In regards to your question about having sex with a friend and it changing the relationship. I think it is very important that people DTR (define the relationship). Of course, you can still be mislead, but at least you made a conscience effort of knowing. Honestly, things have changed so much that alot of people can have sex and it not develop into a serious relationship. This is unfortunate when you think of it from a public health perspective since they are probably having sex with others at the same time.

Well, I have more thoughts on this but, I'll stop while I'm ahead. Great topic!

dc_speaks said...

sorry ladies,
@just me...I see you had a lot of relevant points...i'm glad you shared them..not sure i totally agree on the men being the first to throw it out there but i do see your point..I liked it!

@dr girlfriend...whew..girl we have got to get you a blog started..you are holding in some great comments that could be shared amongst the peep. feel free to leave a comment of any length..although i initiated it, it is for US...not just me!

@Ki...as always..you're keping it real and to the point. I appreciate the way you personalized the topic and brought it home...you know you my Nukka!!!

@khoney..i am definitely gald that you came on into the fold...keep on coming around...it's a lot of good people around these parts!!

@Saadia..lol...yeah we always are long winded on this blog..you know how we do, MF!!!

dc_speaks said...

oops..u came in while i was typing the other comment IYMS...

very very very true...got to keep it safe! I appreciate that comment straight up!!

DTR--thats always the best way to handle any relationship..good comment!

Lo said...

RE #3 under the section "Men-Women Relationship"...

Who says sex takes someone out of the "Friend Zone"?

Just asking. ;-)

California Dove said...

A friend is someone who got you back no matter what.

If you need to 'ride out'-you know who to call

If you want some 'quality time' without the strings- Call him/her up.

Why make the easy things difficult. Dont use titles.

dc_speaks said...

Lo....ur funny! That's just what I heard...==whistling===my input data came from some men and women that say once they bone...it's changes everything..

CA Dove...very interesting comment. I love what IYMS said about defining the relationship...but like you, I really don't like labels.

This is cool feedback!

Shai said...

I find when folks avoid labels or defining a relationship it leaves room for messiness. Too much room for interpretation when it is so easy to say this person is a friend and what kind. If it is too hard to define or label then something is definitely wrong.
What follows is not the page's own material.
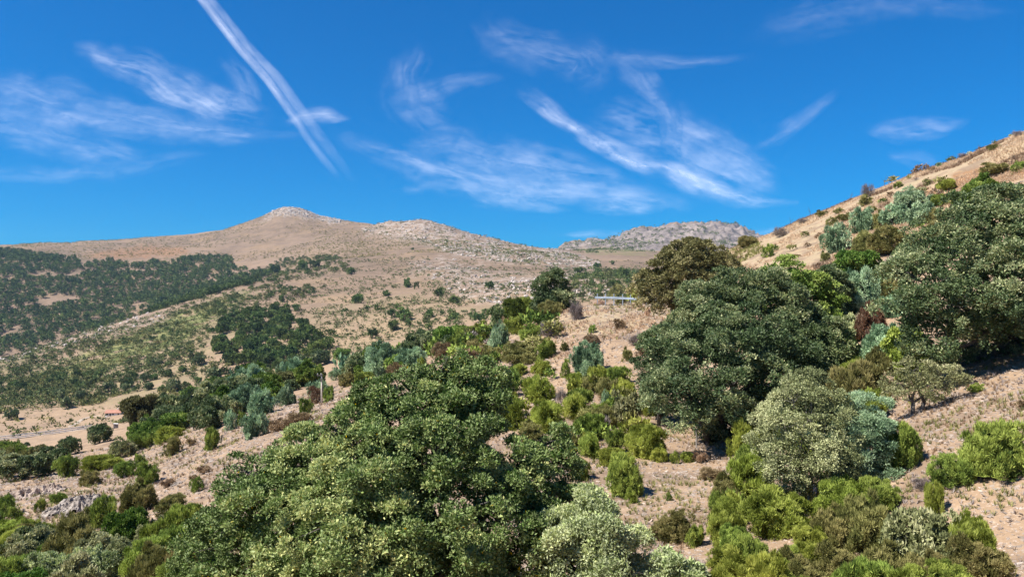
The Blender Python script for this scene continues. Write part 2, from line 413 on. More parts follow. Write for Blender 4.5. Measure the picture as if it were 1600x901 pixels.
solid('rock', [(.38, (.10,.08,.065)), (.5, (.26,.215,.175)), (.66, (.38,.33,.28))], 2.2, .9, 1.0, 12)
solid('rock_brown', [(.3, (.13,.09,.065)), (.5, (.33,.25,.19)), (.7, (.52,.42,.34))], 1.1, .9, 1.0, 10)
solid('stone', [(.3, (.17,.13,.10)), (.6, (.32,.255,.20)), (.8, (.48,.41,.34))], 2.0, .85, .5)
solid('boulder', [(.36, (.24,.19,.155)), (.5, (.42,.355,.30)), (.65, (.56,.49,.43))], .5, .9, 1.0, 10)
solid('asphalt', [(.3, (.045,.045,.047)), (.7, (.075,.073,.07))], 3, .9, .2)
solid('track', [(.3, (.33,.26,.19)), (.7, (.42,.34,.265))], .4, .95, .3)
solid('zinc', [(.3, (.25,.30,.36)), (.7, (.38,.43,.49))], 2, .45, .05)
solid('pole_wood', [(.3, (.58,.50,.40)), (.7, (.74,.66,.55))], 3, .85, .3, stretch=(6,6,.6))
solid('plaster', [(.3, (.62,.57,.50)), (.7, (.78,.74,.68))], .7, .9, .1)
solid('tiles', [(.3, (.30,.13,.08)), (.7, (.44,.22,.15))], 1.5, .85, .3)
solid('dark_opening', [(.3, (.03,.028,.026)), (.7, (.06,.055,.05))], 2, .6, .0)
solid('porcelain', [(.3, (.30,.28,.27)), (.7, (.45,.43,.42))], 2, .3, 0)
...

Cortney Gee and The Celebrity Cane Corsos said...

When Im out with a lady and she says we are just friends it's the most infriendly shit that she can say to me .. their sholuld be a date refund when they realize that they think of you as a friend... well there should be a refund if they went in knowing they weren't trying to be more than friends . Just so there is no questions of my intentions I normally let it be known look I would like for this evening to end with me nestled naked next to you in orgasmic bliss ...

Women normally know if they are going to break you off a piece in the first 5-15 minutes of meeting you .. two things happen to change that .. One men we talk our way out of the opportunity or Two someone or something comes into their life that they have been pursuing and you become an after thought.
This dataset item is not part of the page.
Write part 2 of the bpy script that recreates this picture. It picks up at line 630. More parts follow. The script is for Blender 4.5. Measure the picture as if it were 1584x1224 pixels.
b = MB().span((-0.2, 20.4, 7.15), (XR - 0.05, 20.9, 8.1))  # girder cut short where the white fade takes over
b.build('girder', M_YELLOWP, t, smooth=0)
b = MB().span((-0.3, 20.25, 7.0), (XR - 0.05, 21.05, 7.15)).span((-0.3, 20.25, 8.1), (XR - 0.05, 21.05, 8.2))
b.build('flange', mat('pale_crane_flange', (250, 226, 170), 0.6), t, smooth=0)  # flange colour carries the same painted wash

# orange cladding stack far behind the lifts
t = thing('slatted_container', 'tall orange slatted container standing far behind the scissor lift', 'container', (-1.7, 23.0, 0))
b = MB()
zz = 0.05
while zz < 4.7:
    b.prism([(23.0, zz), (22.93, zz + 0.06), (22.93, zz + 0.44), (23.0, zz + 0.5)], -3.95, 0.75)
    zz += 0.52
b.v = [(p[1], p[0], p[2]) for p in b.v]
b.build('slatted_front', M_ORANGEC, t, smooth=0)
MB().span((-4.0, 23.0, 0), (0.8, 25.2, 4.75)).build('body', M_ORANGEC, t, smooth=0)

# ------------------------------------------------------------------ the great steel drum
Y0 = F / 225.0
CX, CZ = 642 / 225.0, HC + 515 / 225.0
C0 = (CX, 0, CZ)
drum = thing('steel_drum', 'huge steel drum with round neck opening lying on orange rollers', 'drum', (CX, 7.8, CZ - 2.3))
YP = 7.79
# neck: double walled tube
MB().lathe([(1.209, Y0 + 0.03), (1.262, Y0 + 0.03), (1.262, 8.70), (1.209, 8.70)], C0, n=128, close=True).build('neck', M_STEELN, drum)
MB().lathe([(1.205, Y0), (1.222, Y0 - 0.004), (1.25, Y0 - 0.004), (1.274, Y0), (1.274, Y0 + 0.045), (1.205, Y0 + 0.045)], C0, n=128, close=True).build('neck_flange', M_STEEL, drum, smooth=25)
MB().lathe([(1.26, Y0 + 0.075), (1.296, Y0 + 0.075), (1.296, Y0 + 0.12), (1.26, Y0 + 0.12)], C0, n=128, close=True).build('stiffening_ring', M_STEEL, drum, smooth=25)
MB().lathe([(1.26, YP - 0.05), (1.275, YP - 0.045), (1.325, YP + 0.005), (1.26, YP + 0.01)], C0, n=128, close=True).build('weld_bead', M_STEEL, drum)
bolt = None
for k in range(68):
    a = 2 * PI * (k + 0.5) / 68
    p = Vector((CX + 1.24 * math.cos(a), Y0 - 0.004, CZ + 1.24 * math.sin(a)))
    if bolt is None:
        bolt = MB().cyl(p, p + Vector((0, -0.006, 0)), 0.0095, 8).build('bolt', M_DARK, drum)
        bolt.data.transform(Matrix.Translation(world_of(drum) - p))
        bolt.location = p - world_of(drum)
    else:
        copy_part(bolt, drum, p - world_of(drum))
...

I'm sure anyone on this blog that thought to be MY FRIEND has put me on the do not do list long ago so I write freely

KIKI said...

I'm with you, Shai...tell me what's really what, that way there are no misunderstandings down the road as to where we satnd with each other. I hate the guessing game!

dc_speaks said...

hahahaha...love the comment Cortney Gee!

Lance said...

sorry, i'm late in this mug....great post & comments, my bad...

til next time...

dc_speaks said...

never late lanceman...you're always welcome!